Trim the Fat. We need to get rid of extraneous food holidays and clear marketing gimmicks. Instead of making every day a food holiday, I think we're looking at somewhere between once and twice a week. National Hazelnut Cake Day, you won't make the cut. Especially when tomorrow is National Rocky Road Ice Cream Day.

America has a lot of different foods, but how many are worth their own holiday? Asking the simple question, "Am I excited to eat this today in the name of celebration?" should provide a simple answer.

Tis' The Season. National Chocolate Milkshake Day is on September 12 and National Rice Pudding Day is August 9. I'm certainly going to need a chocolate milkshake before September and I definitely don't want to eat rice pudding in the middle of a Kansas City summer. A little forethought could go a long way.

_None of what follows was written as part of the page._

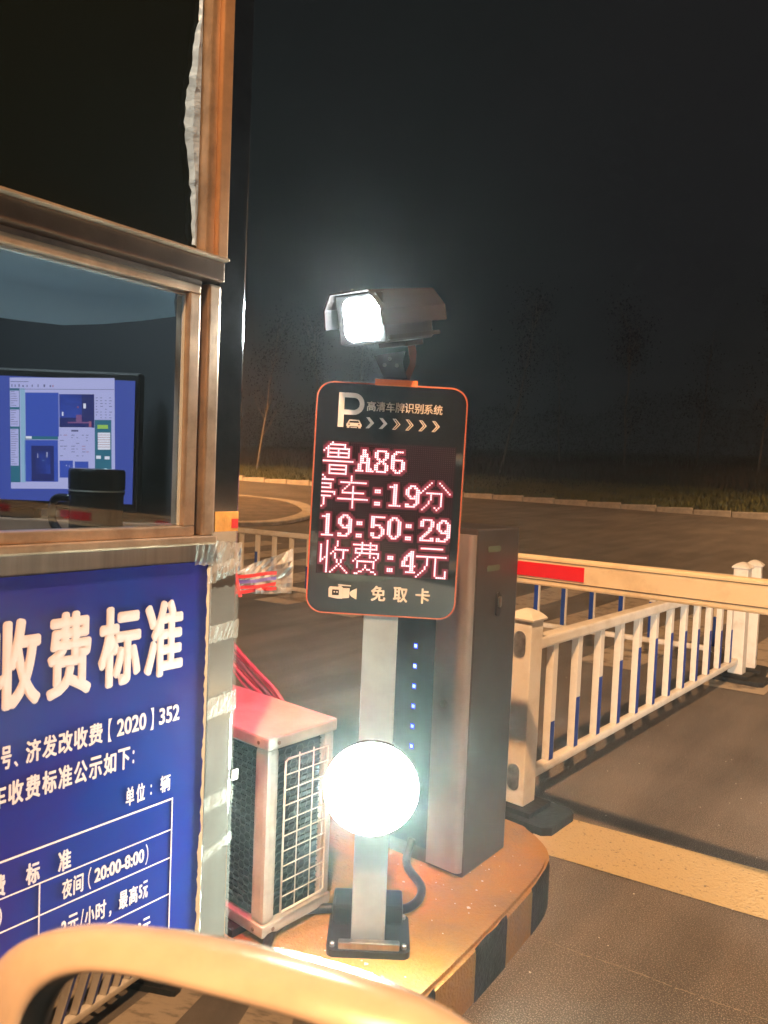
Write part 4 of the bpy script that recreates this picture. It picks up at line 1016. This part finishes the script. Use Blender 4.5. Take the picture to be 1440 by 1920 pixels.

Today, for example, should be National Iced Coffee Day. Memorial Day weekend is the unofficial launch of summer, with barbecues and pool openings. It's the perfect time to celebrate the change from hot to iced coffee.

Get Hallmark on the phone. I want a card on National Sandwich Day (November 3) or a Lobster-gram on National Lobster Day (June 15). I want an Advent-style calendar that counts down the days to National Meatball Day (March 9), with tiny meatballs behind each window.  

Our food holidays need some organization -- right now any company or professional association can just declare a given week or month as a celebration of a given food item. So get on it Hallmark, I'd consider it a personal favor.